■ Material
──────

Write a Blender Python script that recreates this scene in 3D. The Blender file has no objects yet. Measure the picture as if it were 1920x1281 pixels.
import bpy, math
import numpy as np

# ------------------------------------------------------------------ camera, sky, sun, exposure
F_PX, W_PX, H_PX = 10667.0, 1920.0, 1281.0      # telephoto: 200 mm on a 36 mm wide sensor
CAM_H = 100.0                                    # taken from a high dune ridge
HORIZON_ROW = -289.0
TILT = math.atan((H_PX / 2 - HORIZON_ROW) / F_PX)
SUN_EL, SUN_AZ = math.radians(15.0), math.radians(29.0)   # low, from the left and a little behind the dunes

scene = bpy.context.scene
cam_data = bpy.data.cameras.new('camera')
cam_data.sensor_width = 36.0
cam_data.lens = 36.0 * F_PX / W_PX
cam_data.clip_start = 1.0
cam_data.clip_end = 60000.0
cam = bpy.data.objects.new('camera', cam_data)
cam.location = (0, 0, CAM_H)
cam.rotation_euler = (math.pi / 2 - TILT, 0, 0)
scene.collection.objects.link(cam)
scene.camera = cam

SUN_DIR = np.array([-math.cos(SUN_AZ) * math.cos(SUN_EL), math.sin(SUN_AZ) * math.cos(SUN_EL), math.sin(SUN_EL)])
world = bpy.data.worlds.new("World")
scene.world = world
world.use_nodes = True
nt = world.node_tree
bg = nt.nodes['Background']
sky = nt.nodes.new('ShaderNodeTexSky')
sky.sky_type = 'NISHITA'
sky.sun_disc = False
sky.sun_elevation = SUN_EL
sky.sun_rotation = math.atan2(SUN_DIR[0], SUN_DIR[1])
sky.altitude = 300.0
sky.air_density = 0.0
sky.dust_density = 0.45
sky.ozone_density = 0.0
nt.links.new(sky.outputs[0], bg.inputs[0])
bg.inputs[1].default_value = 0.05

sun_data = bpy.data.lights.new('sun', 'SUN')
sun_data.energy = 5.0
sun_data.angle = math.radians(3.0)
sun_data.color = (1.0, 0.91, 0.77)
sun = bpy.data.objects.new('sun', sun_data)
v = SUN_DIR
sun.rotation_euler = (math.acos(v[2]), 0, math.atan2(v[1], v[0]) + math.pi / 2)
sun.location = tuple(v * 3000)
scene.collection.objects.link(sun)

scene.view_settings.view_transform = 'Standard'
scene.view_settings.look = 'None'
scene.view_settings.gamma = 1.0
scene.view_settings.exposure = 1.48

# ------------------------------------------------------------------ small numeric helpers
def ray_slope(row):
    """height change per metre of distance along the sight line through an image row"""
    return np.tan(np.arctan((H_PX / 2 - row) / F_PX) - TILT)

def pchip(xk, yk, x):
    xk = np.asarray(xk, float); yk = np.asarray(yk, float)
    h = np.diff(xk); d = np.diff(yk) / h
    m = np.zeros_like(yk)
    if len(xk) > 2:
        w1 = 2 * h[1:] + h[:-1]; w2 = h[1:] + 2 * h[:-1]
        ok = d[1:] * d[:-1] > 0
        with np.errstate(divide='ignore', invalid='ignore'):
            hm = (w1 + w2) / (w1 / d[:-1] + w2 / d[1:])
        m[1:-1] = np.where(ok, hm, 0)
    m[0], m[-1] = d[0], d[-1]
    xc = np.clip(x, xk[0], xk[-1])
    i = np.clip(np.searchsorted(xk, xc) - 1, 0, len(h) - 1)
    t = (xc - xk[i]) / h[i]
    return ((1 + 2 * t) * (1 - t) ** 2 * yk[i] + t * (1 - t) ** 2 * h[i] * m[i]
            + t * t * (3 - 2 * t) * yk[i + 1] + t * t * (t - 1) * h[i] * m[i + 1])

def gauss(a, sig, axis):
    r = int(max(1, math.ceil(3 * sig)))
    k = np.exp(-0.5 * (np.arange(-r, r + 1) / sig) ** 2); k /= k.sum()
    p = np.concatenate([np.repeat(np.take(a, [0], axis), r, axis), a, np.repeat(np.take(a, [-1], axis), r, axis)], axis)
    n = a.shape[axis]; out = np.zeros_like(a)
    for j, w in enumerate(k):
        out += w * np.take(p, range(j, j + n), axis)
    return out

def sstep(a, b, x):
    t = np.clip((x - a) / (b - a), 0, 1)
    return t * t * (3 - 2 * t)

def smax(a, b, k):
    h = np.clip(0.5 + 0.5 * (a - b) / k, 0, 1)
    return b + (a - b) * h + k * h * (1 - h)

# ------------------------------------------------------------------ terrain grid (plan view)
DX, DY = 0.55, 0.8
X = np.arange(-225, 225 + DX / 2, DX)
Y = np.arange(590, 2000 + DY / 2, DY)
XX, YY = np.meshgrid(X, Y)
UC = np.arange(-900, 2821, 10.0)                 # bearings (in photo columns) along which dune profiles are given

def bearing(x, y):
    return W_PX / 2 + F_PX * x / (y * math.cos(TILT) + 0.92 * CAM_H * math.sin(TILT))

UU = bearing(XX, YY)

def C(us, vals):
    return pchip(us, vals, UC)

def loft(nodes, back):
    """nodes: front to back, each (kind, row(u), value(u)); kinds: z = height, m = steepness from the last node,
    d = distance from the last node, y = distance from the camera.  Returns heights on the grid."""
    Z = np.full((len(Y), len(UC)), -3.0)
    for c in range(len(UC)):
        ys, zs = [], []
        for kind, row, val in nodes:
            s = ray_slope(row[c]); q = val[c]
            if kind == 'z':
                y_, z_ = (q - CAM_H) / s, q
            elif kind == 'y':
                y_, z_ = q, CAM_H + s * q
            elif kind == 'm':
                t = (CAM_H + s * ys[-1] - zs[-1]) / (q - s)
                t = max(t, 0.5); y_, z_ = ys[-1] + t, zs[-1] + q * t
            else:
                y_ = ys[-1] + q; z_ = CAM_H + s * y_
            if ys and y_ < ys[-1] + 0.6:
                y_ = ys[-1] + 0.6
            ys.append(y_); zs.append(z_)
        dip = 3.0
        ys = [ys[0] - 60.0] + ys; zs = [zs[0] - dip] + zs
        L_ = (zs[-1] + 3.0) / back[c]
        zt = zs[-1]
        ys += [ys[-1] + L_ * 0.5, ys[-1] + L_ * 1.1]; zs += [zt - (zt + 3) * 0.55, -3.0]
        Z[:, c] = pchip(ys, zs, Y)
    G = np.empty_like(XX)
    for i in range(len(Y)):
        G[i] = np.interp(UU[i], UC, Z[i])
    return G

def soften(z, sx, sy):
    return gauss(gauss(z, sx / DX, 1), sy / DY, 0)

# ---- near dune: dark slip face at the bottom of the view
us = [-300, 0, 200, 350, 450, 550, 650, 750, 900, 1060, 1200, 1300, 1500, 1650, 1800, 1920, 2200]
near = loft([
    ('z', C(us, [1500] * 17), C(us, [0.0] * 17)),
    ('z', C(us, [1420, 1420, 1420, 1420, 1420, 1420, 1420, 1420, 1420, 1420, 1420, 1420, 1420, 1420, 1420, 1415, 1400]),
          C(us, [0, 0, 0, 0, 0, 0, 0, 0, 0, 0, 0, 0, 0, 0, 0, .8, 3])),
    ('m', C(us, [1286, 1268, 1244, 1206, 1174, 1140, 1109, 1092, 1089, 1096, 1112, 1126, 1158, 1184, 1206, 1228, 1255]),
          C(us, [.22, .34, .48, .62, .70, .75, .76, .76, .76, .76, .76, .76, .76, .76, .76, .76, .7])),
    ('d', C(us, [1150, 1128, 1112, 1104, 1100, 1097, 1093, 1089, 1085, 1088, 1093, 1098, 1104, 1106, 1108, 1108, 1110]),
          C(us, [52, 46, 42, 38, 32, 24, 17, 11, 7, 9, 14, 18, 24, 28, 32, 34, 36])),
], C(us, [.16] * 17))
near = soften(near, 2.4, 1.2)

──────

Quote the data above verbatim from its first line to the line that includes "import numpy as np", with both boundary lines retained.

■ Problem solution
Write a Blender Python script that recreates this scene in 3D. The Blender file has no objects yet. Measure the picture as if it were 1920x1281 pixels.
import bpy, math
import numpy as np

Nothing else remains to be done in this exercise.